‘Screening’ our conversations
“The telephone is a dying institution,” said a CNN article on text messaging. According to a Pew Institute survey, text messages sent monthly in the U.S. exploded from 14 billion in 2000 to 188 billion in 2010. We have all heard the argument before: with the increase in texting comes a loss in communication and interpersonal skills. The alleged deterioration has reached such severity that an 18-year-old said to Massachusetts Institute of Technology psychologist Sherry Turkle, “Someday, but certainly not now, I want to learn to have a conversation.”
Even though the article argues about this “loss,” texting is not a regression but rather a change in how we communicate. And like any other form of communication, it has its own standards. They may be new, but that does not mean they are for the worse.
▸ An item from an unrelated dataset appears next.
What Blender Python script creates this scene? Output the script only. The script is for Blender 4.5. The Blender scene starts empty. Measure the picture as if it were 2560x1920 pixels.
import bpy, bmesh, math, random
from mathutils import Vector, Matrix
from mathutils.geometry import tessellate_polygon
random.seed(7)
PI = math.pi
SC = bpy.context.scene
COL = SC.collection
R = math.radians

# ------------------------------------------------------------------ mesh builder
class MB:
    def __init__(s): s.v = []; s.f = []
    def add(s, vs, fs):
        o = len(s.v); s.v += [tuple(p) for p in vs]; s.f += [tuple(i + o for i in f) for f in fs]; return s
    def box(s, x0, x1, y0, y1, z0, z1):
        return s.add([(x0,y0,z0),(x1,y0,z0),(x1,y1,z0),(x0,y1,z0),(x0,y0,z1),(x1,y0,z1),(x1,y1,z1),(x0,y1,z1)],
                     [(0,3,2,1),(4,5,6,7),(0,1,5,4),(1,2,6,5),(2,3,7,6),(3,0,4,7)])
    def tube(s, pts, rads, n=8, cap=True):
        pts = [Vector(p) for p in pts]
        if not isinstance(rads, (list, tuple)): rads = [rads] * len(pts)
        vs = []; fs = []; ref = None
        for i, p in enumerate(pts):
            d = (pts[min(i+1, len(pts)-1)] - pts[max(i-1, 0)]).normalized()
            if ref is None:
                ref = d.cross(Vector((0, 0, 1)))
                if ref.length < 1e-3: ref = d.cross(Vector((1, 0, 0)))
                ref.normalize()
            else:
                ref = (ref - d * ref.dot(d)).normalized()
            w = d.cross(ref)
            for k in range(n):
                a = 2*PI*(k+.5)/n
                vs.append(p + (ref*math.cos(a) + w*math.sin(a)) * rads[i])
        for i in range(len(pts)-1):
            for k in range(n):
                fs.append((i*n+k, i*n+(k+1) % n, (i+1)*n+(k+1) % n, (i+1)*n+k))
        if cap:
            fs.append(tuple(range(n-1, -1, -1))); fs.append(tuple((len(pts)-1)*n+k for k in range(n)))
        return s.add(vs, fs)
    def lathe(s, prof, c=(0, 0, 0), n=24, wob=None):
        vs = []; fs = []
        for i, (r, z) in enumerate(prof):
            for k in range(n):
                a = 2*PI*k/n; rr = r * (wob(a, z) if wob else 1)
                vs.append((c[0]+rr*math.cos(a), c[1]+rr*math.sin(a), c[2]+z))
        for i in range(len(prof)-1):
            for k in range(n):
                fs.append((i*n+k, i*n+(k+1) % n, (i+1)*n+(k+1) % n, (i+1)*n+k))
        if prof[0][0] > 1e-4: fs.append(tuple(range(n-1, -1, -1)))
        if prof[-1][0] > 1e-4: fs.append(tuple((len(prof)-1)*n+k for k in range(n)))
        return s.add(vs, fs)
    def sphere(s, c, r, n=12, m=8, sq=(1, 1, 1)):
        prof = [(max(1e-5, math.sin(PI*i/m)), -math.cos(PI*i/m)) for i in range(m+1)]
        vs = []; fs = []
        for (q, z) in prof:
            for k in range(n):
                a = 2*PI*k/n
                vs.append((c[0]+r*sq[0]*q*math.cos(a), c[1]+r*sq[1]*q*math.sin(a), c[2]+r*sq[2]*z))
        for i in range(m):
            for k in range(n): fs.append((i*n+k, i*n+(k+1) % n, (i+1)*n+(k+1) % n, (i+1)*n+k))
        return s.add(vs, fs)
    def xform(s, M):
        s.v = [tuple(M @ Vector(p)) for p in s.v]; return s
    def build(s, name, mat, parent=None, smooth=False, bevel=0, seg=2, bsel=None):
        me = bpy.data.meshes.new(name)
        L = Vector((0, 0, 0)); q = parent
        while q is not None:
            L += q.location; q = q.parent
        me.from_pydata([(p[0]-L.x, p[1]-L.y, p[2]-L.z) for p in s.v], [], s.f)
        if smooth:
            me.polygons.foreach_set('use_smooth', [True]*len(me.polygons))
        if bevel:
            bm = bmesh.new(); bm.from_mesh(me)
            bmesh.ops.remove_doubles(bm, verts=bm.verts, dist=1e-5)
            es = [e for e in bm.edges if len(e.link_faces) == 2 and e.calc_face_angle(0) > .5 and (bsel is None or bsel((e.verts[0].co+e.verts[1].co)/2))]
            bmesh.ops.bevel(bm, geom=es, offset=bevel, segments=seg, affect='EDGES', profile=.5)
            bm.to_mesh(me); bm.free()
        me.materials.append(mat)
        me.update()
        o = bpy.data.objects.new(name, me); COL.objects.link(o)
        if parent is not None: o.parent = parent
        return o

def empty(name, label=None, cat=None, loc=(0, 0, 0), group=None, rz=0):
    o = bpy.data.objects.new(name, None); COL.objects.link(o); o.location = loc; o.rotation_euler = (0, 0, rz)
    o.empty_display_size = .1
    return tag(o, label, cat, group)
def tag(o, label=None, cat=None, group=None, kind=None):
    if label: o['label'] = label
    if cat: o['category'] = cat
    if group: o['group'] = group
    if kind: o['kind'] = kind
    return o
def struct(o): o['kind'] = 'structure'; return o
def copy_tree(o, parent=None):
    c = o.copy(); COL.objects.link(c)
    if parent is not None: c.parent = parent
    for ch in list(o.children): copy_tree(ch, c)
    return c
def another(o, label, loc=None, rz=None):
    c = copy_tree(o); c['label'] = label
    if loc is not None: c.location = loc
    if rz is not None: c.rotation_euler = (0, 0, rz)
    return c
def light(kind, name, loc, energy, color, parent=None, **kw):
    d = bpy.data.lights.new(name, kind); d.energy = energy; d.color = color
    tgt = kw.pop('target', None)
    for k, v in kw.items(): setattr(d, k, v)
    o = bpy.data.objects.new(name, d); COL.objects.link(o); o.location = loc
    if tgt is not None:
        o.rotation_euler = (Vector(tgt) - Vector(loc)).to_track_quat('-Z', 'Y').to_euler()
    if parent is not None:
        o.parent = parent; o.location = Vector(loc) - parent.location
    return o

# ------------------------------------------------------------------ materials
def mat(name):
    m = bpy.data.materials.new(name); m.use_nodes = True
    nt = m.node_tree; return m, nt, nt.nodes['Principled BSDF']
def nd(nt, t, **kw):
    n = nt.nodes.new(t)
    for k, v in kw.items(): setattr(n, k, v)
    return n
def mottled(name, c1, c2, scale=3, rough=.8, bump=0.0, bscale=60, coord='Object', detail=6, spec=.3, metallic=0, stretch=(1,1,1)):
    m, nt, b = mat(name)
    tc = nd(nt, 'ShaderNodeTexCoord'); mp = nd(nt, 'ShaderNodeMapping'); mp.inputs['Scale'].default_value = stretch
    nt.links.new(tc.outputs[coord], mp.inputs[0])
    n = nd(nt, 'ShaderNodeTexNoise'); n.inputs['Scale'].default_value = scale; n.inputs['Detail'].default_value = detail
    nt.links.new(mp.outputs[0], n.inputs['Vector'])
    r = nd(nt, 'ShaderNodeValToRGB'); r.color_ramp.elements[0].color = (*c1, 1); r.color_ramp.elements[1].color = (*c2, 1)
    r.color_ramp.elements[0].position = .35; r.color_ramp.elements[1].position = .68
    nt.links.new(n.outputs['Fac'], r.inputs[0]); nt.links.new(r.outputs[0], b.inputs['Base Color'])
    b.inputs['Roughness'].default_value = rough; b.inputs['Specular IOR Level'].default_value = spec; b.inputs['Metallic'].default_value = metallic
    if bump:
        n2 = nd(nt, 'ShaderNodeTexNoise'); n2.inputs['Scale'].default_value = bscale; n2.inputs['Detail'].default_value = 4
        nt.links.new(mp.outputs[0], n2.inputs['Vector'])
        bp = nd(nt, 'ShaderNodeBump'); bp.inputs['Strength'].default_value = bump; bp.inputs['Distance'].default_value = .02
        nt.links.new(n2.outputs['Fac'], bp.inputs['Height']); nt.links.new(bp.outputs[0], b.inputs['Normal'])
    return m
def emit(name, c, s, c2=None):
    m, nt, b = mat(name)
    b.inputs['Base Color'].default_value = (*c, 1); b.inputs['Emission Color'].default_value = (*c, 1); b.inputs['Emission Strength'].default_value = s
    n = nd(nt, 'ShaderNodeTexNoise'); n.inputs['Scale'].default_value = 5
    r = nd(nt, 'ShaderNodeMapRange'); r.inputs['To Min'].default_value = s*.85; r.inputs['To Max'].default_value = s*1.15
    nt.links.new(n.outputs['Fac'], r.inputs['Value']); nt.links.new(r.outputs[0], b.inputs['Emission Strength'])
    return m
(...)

Even as we have improved dexterity in our thumbs, we have not entirely lost our oral skills. They will always be used with family, friends and the customer service representative on the end of the line. At the very least, we still remember how to say hello and smile at someone.
The extreme testimony of the 18-year-old is not an accurate representation of the new, tech-savvy generation. It implies that the person had never learned how to have a conversation. However, kids interact face to face. Turkle argued to CNN, “‘habitual texters’ may not only cheat their existing relationships, they can also limit their ability to form future ones since they don’t get to practice the art of interpreting nonverbal visual cues.” Yet when these habitual texters were young, they learned such skills, such as how to read body language and voice inflections, skills they acquired in youth and still continually use. As stated earlier, texting is a change in how we communicate, but that does not mean it has replaced more traditional forms of communication as older generations might believe.
Texting is related to another—and increasingly larger—part of our virtual culture: smartphones. A Nielsen survey reported that 49.7 percent of U.S. mobile owners have smartphones—and that was only in February. They have fulfilled their title and made us smarter, or at least more resourceful, by allowing us to access information within seconds, whether it is looking for the nearest FroYo or checking your class schedule or surfing Facebook.
Despite the advances made by texting and smartphones, they have not exactly improved our manners. In large lecture halls and conferences, and sometimes even in small meetings, people will start scrolling through their screens or tapping on their mobile keyboards. Sometimes they will attempt to be discrete and will merely use their phones at their sides. More often than not they will display their devices right in front of their faces, creating a seemingly impenetrable wall. That is not to say all texters and smartphone users are inconsiderate people. In a social setting, they might not realize the alienated feelings they evoke.
This makes learning phone etiquette especially important. The etiquette expert Emily Post Etipedia offers text messaging tips like not using texting as “an alternative to using the phone when calling would be considered rude” and not as a way to “inform someone of sad news, business matters or urgent meetings, unless it’s to set up a phone call on the subject.” Post also encourages people to be more aware of their activities by asking, “How are my actions affecting others and how am I perceived?” and “Am I in control of my device?”
While texting and smartphones challenge our etiquette, they are not as horrific as many people believe. People may be using their phones much more frequently, but that does not mean they are reduced to inarticulate communicators. In any public area, smartphone screens seem to flash almost everywhere, but we know better than to let these screens interfere with our conversations and decorum.